By Carol Kinsley

The U.S. Environmental Protection Agency (EPA) held a public meeting on Thursday, July 20, at the fire hall in Blades to introduce its Proposed Remedial Action Plan and review alternative potential actions to protect homes from contaminated groundwater in residential wells. The plan, and the presentation, can be viewed online at

After much testing, EPA estimates about 73 residences are affected or potentially affected within the area outside of the town of Blades to the south and southwest, bounded by Morgan Branch and the Nanticoke River. Several residences known to be affected have been provided with individual treatment systems. The town’s water system also has two huge carbon filters.

Remedial Project Manager Dan Taylor, right, introduced himself to residents before the EPA meeting July 20. Photo by Carol Kinsley

According to the EPA, the contamination “consists of heavy metals including cobalt, hexavalent chromium and lead and perfluoroalkyl/polyfluoroalkyl substances (PFAS) in groundwater.” There are two likely source areas of contamination located in the town of Blades: Procino Plating (now known as Procino Enterprises), an active metal plating facility, and the site of the former Peninsula Plating facility, which is currently vacant land.

The area was designated a Superfund Site and put on the National Priorities List in 2020. This “remedial action plan” is to prevent potential human exposure to contaminated groundwater used for drinking water, and is only step one. A final remedial action “which will comply with the Comprehensive Environmental Response, Compensation, and Liability Act (CERCLA) requirements to clean up contaminants in groundwater and restore the groundwater to beneficial use” may take decades.

Alan Geyer, remedial project manager, told the two dozen meeting attendees that EPA’s preferred alternative would be to offer all homes impacted or potentially impacted by the site-related contaminants of concern the opportunity to connect to a newly constructed public water line from the town’s water system. In addition, “institutional controls” would be put in place, such as local ordinances and/or groundwater management zones, to prevent the installation of new potable wells.

Capital costs, estimated at $5.7 million, would be funded by EPA, with monthly water use being paid by residents. Water bills typically run $35 per month.

This alternative is a permanent solution, Geyer said. It will provide reliable, treated water and is more cost-effective than other alternatives.

“We are not forcing this on anyone. We are encouraging,” Geyer said. “If you wish to be connected, your old well will be disconnected or converted to non-potable use — if risks related to the intended use allow.”

Those who do not wish to be connected would continue to use their private drinking wells. A stub would be provided for future connection, but all associated costs then would be at the homeowner’s expense. 

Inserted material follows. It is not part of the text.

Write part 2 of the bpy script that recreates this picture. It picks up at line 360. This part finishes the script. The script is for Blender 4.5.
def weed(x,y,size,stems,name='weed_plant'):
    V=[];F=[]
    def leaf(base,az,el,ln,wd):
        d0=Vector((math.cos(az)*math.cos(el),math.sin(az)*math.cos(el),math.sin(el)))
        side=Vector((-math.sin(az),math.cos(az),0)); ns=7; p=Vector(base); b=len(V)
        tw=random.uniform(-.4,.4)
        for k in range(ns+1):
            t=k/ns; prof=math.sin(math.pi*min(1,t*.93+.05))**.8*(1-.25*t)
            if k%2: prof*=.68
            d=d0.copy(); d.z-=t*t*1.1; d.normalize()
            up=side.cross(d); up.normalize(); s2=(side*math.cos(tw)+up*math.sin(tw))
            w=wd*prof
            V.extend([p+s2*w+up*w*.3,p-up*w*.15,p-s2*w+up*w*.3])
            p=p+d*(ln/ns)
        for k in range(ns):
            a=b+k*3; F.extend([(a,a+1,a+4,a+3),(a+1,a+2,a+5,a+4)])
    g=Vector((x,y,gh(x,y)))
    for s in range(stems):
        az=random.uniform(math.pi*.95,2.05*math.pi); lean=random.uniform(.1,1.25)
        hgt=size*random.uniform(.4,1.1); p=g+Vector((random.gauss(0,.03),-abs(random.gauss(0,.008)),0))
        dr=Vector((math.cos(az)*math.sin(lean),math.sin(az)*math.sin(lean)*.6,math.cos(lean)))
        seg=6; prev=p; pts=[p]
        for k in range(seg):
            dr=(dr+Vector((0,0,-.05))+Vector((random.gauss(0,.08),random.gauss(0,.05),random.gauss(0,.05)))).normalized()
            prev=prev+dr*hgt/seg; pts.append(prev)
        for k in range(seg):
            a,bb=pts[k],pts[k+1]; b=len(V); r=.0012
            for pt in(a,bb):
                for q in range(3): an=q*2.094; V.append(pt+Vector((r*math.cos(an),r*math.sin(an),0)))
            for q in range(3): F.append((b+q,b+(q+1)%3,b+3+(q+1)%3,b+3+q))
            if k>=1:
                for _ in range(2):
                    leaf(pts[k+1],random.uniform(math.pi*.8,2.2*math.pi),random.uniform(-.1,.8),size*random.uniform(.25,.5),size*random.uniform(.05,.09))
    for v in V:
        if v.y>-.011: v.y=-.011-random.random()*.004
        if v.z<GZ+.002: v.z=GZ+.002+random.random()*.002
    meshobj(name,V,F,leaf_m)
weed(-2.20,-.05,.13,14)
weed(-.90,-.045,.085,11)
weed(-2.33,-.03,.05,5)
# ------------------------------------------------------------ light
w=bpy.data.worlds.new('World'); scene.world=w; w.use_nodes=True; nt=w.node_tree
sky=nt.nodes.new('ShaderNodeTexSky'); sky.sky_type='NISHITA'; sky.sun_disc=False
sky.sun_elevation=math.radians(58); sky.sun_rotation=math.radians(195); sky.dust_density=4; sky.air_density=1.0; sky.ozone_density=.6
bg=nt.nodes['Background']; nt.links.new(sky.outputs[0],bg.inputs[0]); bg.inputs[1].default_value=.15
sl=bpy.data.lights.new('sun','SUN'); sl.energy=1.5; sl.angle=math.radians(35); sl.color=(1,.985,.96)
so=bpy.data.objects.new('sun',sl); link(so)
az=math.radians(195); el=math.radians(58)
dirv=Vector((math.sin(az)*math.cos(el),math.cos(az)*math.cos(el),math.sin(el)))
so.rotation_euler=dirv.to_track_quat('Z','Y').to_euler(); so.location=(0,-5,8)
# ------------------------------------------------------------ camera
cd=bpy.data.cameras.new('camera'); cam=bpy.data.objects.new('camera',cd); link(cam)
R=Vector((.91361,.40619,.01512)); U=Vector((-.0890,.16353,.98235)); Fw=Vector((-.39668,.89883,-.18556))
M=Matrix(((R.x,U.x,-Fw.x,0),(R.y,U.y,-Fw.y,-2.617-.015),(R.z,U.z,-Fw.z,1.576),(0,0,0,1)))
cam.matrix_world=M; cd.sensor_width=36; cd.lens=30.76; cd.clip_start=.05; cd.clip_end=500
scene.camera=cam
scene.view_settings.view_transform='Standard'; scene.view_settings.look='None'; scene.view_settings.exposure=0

Dan Taylor, also a remedial project manager, said EPA would look at each parcel, including any vacant lots, to determine whether provision should be made for later hook-up, again at homeowner expense.

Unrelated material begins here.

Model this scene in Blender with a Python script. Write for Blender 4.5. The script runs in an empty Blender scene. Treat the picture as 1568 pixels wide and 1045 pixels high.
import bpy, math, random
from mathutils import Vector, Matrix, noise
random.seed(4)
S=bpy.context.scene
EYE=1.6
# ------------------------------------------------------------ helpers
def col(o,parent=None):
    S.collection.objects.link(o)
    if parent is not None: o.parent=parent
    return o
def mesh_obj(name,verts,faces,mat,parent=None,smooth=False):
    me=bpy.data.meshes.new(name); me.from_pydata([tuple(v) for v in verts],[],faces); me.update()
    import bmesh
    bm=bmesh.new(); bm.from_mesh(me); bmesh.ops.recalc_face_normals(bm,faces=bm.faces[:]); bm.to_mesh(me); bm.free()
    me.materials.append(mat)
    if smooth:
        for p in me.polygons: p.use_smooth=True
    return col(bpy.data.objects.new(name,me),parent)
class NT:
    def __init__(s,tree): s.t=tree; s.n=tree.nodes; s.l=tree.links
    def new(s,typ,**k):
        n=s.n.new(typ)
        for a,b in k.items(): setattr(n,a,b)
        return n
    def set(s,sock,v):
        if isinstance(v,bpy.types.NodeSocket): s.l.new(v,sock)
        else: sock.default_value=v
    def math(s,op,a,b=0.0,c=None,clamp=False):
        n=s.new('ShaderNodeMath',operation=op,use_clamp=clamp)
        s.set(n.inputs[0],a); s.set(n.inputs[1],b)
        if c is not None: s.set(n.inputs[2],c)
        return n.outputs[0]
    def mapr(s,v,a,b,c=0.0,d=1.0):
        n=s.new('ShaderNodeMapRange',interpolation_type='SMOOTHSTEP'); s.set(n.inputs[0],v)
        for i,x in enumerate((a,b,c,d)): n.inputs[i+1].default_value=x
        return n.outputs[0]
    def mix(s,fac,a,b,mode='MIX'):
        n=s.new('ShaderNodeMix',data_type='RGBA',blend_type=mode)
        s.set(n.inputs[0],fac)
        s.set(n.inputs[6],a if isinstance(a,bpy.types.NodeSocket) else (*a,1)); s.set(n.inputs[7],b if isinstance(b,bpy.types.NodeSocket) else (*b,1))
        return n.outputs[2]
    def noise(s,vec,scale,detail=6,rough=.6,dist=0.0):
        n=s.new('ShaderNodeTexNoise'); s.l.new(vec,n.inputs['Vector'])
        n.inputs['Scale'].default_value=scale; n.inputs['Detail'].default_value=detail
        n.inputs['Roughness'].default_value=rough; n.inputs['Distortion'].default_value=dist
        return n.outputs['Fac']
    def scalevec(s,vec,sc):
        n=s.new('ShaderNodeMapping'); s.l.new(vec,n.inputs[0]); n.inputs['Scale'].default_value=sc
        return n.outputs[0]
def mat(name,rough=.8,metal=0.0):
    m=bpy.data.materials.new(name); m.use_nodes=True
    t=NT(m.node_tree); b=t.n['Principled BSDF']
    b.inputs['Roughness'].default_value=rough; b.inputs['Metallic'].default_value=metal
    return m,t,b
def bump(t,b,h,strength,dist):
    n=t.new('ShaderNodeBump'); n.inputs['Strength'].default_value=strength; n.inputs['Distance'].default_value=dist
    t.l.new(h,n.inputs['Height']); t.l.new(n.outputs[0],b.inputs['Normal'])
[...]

In-home treatment systems that have been provided by the EPA would be maintained by EPA only until implementation of the alternative.

Other alternatives considered, all of which would be funded by EPA, were the following:

Alternative 1: Take no action. EPA is required to include this alternative as a baseline.

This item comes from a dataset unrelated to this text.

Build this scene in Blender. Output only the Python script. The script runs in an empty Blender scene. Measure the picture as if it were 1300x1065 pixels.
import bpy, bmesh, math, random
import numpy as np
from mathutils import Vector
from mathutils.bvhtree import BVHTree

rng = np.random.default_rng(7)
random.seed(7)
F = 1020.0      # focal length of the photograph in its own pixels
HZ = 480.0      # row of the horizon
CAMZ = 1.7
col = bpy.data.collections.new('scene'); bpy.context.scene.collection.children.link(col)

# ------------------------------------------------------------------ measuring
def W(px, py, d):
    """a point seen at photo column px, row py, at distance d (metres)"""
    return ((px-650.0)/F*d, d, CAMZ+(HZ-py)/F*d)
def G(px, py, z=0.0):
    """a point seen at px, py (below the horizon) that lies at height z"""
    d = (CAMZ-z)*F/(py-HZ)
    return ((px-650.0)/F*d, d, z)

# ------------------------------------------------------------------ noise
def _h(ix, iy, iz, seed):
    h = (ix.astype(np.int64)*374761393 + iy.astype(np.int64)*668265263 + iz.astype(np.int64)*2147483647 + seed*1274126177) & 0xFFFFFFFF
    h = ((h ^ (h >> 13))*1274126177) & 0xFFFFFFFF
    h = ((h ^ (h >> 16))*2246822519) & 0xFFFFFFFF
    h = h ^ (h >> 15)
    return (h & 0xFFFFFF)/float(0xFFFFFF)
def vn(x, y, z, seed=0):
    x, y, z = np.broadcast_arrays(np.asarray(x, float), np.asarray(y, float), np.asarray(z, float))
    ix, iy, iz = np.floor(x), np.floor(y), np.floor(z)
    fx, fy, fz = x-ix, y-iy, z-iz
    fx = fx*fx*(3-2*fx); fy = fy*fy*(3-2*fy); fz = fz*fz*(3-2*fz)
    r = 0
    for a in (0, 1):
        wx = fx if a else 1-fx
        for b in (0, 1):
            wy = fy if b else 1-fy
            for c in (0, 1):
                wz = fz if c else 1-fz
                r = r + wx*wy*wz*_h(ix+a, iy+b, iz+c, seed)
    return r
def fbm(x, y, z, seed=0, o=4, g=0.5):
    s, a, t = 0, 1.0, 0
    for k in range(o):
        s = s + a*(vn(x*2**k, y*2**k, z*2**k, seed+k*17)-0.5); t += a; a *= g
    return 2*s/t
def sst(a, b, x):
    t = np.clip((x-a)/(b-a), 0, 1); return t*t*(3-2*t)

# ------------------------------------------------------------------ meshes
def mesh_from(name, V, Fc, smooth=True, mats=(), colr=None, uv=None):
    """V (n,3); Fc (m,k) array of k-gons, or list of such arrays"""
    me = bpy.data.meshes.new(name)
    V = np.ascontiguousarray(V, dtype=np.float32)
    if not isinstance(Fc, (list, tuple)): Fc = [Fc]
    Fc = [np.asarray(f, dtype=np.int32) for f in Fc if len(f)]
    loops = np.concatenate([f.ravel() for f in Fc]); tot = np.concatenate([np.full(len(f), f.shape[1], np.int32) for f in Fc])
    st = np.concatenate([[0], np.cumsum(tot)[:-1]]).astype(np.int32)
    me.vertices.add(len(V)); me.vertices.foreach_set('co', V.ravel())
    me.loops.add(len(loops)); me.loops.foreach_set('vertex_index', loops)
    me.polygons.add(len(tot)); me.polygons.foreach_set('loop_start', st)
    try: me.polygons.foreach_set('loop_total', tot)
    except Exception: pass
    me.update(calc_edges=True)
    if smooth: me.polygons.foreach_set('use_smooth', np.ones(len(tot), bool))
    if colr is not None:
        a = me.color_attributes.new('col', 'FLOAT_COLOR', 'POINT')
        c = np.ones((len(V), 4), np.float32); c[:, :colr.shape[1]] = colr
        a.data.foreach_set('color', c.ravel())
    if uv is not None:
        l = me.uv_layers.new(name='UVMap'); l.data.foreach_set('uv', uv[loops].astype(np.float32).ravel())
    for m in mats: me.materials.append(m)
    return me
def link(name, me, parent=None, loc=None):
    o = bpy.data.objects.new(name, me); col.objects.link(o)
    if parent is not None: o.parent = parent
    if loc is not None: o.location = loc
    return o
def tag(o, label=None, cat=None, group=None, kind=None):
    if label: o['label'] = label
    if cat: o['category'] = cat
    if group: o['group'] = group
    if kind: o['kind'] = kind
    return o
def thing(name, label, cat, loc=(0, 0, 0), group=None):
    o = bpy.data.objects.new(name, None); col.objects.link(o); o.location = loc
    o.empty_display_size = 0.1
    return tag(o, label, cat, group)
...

Alternative 2: Deliver bottled water to all impacted or potentially impacted residences until a future groundwater remediation project achieves cleanup goals. Typically, that might take up to 30 years. Estimated cost is $4.1 million.

Alternative 3: Install POETS/POUTS. POETS filter and treat all water entering the household. POUTS treat only the water intended for direct consumption (drinking and cooking) and are typically installed at a single tap or limited number of taps. This alternative would be in effect until total remediation is complete, typically up to 30 years. Estimated cost is $6.2 million.

Alternative 4: Install deeper, individual water wells into the Choptank aquifer, which is below the contaminant plume. These wells would be monitored until clean up is complete. Cost is estimated at $9.5 million.

Geyer noted that penetrating the clay layer above the Choptank aquifer with that many wells might increase chances of contamination farther below. The wells might need to be encased in steel, adding to the cost. 

In the question and answer period that followed, the topic of annexation came up. Extending town water to these residences is needed because of danger, Geyer said. Annexation into the town is a separate matter.

Regarding a time frame, Geyer said completion of the preferred alternative might take two or three years. “Design is the biggest time component,” he added.

Asked why Procino is still in business, Taylor replied that all violations had been corrected. EPA’s goal is the protection of human health and the environment, and currently no contamination is happening. EPA has installed 47 monitoring wells, including 12 on Procino property.

Comments are encouraged and may be sent by email to ge********@ep*.gov, by mail to U.S. EPA Region 3, Attn: Alan Geyer, 1600 JFK Blvd., (Mail code: 3SD23), Philadelphia, PA 19103 or offered by phone at 215-814-3312. Deadline is Friday, July 28.

The preferred alternative as of now is only a recommendation, Taylor explained. A “Record of Decision,” outlining EPA’s choice, is expected to be complete sometime this winter.